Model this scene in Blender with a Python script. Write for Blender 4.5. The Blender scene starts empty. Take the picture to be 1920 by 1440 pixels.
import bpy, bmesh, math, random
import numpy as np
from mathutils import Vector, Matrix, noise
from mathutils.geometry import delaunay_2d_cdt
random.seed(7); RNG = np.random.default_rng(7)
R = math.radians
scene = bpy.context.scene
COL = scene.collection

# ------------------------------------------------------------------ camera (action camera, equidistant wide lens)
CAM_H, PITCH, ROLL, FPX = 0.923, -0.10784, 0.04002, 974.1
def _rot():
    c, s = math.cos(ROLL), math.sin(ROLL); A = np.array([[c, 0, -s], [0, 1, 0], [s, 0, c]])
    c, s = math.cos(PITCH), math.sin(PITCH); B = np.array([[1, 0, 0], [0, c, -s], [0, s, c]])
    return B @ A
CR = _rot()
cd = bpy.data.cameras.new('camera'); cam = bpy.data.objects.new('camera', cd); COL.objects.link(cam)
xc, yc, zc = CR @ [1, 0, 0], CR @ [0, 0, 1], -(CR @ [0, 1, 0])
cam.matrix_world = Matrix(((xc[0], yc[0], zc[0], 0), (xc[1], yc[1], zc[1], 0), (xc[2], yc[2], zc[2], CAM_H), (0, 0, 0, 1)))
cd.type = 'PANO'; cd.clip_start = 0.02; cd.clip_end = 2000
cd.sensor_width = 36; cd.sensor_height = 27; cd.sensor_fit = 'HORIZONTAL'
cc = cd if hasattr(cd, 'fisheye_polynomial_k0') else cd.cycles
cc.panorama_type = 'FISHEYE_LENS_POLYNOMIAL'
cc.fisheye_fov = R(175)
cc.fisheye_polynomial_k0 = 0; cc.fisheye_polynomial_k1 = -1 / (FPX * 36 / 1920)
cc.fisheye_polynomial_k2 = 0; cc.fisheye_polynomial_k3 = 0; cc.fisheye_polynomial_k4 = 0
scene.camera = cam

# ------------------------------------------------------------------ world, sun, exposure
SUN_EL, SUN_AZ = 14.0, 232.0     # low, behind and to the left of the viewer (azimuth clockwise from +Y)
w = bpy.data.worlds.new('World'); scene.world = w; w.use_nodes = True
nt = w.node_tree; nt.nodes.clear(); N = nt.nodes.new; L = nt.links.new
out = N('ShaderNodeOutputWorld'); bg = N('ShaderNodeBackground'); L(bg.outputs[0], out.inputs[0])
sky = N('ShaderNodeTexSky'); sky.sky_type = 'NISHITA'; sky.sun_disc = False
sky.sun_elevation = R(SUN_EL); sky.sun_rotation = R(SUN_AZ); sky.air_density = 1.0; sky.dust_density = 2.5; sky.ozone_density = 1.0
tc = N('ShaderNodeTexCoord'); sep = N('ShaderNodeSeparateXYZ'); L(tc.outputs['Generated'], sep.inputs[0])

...

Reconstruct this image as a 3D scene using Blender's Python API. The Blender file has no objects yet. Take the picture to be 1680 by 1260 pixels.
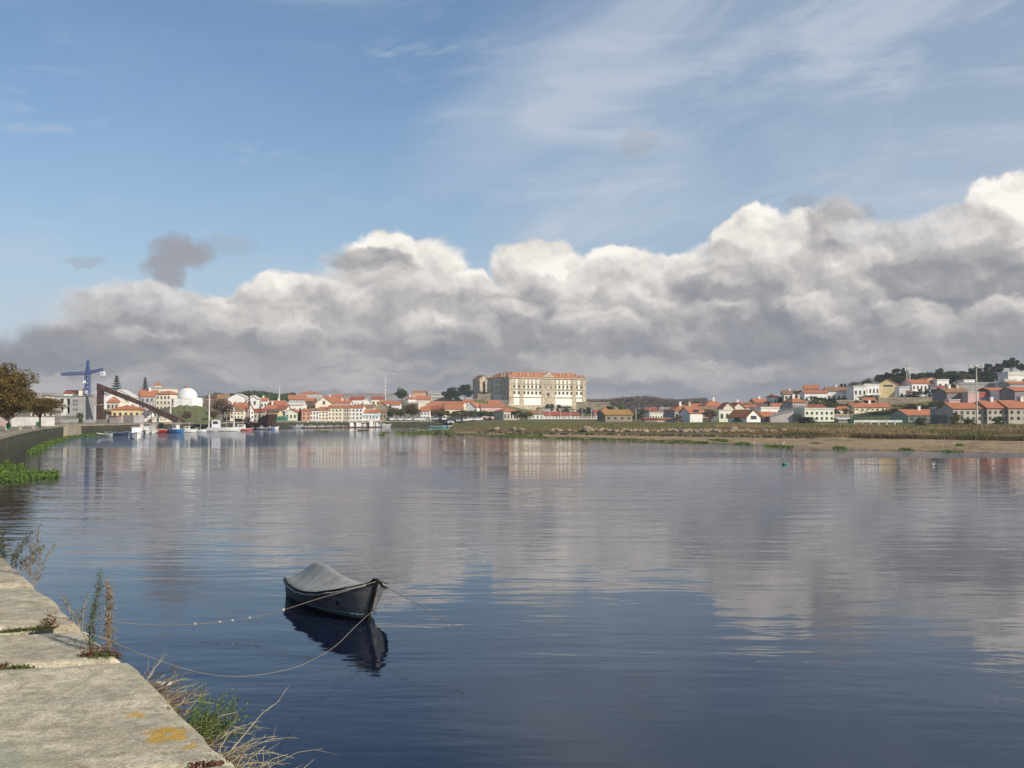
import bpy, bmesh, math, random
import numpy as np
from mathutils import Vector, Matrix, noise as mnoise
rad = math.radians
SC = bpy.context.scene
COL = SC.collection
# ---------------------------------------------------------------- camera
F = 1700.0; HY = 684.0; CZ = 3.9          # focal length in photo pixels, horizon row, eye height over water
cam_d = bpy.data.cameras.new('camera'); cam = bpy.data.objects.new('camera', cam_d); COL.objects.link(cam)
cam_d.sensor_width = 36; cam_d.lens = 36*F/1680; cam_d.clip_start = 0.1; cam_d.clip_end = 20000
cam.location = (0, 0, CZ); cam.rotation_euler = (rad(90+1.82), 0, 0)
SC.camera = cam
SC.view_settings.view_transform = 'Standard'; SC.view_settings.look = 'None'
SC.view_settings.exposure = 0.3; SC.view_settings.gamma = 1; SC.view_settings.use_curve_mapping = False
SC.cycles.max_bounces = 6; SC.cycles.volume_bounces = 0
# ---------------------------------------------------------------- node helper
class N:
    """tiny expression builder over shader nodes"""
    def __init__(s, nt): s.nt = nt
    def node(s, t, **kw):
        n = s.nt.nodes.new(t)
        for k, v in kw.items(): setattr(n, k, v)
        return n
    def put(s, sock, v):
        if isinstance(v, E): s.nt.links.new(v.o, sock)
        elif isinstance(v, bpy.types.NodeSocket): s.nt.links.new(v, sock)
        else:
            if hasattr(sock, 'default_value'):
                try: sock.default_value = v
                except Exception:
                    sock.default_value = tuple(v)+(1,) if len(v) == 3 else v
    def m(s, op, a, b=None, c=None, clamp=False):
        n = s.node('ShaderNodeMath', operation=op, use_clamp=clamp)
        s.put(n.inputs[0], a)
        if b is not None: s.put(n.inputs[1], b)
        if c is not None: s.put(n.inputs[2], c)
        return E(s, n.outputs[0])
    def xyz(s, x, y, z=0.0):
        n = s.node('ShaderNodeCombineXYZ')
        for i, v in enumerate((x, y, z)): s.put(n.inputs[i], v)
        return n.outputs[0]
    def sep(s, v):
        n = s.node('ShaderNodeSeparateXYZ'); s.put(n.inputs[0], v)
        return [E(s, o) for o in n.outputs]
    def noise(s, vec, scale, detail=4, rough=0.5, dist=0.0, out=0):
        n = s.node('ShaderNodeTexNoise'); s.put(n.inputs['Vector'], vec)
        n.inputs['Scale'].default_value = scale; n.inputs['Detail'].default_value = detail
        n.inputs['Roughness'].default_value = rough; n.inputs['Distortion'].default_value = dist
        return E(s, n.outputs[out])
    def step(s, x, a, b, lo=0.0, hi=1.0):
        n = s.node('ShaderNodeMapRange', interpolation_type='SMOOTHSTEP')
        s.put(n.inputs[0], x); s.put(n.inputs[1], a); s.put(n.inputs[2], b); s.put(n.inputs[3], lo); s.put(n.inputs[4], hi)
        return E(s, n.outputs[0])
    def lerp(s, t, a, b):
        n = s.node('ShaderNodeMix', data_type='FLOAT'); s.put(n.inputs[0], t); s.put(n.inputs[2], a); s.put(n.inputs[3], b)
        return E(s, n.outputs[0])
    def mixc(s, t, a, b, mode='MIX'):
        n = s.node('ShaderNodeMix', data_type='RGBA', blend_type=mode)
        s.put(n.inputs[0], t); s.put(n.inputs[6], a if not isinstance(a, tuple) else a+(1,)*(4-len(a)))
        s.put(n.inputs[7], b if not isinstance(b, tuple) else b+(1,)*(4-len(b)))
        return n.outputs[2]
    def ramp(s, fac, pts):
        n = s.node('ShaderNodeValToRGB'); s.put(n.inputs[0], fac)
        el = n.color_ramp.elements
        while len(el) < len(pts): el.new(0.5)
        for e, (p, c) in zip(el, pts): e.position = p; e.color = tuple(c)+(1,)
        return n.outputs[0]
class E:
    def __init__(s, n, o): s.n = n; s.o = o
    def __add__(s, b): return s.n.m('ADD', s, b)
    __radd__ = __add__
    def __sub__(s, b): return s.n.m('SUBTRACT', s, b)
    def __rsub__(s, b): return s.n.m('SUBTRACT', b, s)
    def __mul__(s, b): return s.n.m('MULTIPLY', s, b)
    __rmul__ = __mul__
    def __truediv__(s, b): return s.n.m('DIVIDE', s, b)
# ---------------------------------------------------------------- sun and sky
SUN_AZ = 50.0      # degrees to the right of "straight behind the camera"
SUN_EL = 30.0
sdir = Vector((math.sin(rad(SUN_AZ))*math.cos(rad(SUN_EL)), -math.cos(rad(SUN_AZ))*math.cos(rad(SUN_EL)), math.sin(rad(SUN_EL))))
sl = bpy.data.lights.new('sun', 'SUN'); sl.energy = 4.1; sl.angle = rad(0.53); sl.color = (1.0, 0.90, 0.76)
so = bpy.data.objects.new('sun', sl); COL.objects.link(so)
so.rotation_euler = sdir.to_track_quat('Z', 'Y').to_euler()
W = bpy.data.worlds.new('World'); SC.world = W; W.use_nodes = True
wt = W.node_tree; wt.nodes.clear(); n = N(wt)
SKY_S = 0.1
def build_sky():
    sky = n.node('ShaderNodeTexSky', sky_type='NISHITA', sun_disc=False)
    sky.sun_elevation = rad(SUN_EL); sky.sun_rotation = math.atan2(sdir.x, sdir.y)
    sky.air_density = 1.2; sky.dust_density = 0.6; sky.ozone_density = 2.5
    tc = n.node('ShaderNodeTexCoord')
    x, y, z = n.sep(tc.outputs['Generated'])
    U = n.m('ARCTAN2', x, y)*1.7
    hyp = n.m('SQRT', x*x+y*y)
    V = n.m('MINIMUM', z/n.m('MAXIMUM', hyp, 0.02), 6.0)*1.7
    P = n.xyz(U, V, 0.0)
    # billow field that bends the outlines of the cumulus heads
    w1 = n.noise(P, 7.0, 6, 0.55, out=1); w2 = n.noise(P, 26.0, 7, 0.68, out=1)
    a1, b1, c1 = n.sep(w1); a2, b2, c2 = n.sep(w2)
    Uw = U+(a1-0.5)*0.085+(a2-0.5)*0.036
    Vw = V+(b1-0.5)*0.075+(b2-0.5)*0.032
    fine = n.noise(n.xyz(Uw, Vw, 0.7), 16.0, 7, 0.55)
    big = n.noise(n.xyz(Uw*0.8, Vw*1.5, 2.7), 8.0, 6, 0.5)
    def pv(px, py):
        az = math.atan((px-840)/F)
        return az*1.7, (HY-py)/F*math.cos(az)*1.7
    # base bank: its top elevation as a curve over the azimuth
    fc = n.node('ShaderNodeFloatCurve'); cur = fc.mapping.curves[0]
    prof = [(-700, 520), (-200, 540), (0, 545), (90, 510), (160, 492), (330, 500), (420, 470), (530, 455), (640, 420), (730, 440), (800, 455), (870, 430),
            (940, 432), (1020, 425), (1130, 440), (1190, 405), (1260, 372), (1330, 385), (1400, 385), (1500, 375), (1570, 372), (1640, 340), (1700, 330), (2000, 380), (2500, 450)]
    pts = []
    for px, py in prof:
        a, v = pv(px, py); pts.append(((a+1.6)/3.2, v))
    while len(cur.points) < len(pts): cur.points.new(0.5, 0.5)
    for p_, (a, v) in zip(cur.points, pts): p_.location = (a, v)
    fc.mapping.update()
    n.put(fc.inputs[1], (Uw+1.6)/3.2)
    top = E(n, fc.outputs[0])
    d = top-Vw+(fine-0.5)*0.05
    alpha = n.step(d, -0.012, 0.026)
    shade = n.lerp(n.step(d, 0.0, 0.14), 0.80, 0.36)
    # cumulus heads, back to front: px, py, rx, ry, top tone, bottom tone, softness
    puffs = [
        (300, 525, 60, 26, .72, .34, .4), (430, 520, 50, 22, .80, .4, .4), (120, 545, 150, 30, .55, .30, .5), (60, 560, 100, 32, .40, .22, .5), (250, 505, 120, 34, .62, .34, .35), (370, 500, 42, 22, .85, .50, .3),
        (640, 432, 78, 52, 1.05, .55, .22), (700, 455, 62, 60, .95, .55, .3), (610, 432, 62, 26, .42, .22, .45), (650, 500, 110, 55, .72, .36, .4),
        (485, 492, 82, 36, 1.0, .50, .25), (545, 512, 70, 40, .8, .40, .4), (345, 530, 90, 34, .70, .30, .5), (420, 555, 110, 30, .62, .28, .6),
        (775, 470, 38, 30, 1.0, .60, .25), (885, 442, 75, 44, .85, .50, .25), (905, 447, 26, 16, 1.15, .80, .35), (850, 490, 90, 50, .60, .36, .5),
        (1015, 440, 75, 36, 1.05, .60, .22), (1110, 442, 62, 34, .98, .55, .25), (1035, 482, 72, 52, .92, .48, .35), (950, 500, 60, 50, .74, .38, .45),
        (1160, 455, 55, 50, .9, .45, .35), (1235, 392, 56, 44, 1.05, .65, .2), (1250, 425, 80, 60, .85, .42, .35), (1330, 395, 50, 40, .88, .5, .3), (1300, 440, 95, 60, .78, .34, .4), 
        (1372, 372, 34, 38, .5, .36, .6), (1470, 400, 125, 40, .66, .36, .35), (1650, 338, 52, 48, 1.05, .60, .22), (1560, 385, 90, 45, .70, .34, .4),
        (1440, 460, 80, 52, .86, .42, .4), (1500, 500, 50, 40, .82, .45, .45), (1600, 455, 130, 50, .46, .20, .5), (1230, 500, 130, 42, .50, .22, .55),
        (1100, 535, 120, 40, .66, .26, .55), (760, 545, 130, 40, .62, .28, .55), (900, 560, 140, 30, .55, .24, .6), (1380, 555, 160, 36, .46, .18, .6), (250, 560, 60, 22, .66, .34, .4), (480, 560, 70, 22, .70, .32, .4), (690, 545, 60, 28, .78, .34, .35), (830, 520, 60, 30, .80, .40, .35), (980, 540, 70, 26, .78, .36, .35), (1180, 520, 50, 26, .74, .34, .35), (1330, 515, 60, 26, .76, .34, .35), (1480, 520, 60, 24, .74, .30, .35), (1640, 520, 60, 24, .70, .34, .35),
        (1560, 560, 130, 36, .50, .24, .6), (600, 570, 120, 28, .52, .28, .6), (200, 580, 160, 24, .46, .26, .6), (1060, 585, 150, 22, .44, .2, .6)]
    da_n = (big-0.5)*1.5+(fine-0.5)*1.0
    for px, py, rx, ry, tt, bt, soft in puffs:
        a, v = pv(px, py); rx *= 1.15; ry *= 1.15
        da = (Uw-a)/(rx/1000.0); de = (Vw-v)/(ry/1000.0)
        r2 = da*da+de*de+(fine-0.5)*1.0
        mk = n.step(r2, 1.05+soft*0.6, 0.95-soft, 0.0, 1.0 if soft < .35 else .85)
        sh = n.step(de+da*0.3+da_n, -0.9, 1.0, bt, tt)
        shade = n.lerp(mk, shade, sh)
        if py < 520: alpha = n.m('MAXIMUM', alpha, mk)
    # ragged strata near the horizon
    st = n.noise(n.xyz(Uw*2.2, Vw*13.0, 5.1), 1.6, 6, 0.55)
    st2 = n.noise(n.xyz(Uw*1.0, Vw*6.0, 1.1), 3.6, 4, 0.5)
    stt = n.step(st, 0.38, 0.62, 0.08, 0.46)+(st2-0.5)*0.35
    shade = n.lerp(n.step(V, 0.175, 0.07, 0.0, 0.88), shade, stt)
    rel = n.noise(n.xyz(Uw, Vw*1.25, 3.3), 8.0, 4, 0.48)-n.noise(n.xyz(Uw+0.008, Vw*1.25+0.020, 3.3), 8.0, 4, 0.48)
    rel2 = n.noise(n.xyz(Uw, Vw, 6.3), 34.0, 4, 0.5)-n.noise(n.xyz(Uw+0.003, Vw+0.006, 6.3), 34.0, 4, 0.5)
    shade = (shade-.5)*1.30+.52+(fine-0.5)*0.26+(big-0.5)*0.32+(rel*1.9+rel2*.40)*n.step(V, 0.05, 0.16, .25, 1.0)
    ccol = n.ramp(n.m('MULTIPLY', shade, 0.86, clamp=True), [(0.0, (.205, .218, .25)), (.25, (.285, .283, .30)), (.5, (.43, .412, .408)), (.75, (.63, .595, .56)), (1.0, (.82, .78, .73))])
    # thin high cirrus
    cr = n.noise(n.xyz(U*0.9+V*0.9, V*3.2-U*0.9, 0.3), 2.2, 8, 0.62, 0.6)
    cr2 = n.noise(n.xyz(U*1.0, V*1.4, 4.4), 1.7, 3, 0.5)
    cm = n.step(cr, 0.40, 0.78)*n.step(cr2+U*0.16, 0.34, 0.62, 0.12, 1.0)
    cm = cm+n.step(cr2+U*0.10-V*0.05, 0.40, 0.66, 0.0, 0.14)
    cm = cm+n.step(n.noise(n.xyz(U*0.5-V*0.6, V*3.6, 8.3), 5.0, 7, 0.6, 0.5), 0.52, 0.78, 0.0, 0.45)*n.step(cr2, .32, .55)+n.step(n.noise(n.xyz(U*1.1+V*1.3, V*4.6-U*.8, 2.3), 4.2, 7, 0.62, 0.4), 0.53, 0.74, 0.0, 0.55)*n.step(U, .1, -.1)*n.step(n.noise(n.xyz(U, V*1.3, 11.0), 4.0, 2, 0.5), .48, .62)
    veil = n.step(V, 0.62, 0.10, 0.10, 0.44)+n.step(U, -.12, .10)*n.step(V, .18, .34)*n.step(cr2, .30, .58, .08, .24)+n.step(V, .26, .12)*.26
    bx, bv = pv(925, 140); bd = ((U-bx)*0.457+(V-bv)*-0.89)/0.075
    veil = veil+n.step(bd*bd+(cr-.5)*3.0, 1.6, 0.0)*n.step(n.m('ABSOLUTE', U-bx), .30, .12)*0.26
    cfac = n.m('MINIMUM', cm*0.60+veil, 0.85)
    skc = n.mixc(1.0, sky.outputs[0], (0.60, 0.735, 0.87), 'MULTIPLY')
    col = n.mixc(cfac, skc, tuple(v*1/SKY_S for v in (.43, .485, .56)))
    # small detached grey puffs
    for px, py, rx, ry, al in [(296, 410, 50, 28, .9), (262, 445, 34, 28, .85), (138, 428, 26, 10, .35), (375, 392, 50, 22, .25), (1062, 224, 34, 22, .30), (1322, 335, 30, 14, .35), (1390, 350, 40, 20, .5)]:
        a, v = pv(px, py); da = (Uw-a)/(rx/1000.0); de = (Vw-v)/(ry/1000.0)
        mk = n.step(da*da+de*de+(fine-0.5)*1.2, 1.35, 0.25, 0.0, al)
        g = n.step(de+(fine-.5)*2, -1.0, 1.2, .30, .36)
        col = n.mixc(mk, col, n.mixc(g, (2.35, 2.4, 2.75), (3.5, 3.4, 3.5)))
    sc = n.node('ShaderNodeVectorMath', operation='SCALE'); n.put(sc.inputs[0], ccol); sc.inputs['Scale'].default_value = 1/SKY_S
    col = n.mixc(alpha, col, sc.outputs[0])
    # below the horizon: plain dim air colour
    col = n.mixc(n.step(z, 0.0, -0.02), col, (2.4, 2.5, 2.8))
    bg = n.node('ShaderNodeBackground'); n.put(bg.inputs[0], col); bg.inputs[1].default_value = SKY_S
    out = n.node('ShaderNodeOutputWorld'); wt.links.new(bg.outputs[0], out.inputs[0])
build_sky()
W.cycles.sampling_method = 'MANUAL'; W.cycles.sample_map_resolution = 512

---

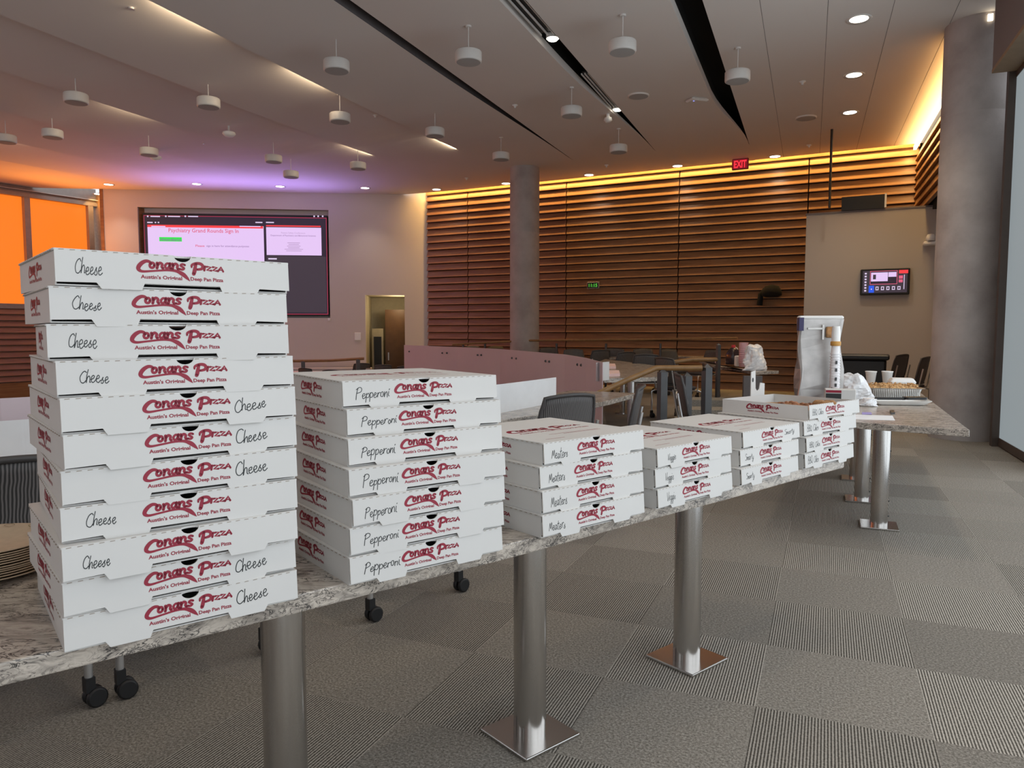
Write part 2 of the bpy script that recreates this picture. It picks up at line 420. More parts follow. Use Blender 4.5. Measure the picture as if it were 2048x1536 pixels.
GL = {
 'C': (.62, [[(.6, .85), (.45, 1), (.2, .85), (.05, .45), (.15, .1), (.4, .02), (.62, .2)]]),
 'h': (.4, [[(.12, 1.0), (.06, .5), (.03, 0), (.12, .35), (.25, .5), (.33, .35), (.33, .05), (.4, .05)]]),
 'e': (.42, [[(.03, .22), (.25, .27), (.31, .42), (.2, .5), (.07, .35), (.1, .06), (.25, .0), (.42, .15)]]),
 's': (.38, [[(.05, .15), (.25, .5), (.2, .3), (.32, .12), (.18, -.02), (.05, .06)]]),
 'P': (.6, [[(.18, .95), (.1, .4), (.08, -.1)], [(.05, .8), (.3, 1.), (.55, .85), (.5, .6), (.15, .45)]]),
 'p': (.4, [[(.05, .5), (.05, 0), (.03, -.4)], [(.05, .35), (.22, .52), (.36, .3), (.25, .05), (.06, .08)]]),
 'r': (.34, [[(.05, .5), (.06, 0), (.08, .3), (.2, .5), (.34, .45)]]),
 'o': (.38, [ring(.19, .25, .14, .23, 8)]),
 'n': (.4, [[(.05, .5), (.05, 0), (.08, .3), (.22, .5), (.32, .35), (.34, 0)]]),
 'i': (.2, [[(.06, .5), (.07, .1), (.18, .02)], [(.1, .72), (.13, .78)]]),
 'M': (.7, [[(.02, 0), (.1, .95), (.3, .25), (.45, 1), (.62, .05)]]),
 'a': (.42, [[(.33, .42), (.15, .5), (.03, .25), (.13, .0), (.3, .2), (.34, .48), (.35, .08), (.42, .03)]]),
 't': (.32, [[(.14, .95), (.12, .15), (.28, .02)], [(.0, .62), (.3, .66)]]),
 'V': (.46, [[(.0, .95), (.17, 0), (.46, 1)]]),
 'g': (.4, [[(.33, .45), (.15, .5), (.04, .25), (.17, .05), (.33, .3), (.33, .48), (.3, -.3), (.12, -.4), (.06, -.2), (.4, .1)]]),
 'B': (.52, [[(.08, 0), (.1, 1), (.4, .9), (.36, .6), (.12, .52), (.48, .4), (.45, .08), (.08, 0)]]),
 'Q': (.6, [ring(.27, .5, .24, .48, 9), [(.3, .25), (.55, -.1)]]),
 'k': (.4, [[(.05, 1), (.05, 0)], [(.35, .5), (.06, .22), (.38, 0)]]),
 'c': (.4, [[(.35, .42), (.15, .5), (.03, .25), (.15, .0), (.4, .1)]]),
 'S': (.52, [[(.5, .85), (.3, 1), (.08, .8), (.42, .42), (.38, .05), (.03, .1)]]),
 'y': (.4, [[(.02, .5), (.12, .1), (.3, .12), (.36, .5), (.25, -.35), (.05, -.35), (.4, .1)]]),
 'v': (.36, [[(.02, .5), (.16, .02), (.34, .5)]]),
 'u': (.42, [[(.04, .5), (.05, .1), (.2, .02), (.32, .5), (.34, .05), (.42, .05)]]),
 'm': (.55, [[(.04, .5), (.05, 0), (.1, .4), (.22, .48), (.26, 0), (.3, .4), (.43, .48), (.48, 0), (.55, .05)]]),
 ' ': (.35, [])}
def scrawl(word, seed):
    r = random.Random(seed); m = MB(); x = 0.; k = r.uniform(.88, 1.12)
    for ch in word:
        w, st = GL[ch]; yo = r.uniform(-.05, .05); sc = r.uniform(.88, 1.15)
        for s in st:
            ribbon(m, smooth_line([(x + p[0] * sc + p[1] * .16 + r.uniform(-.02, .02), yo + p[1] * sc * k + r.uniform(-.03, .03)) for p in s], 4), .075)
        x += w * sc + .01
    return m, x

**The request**
Copy each line from the records above that includes the string "this".

**Exercise output**
Model this scene in Blender with a Python script. Write for Blender 4.5. The Blender scene starts empty. Take the picture to be 1920 by 1440 pixels.
Reconstruct this image as a 3D scene using Blender's Python API. The Blender file has no objects yet. Take the picture to be 1680 by 1260 pixels.
Write part 2 of the bpy script that recreates this picture. It picks up at line 420. More parts follow. Use Blender 4.5. Measure the picture as if it were 2048x1536 pixels.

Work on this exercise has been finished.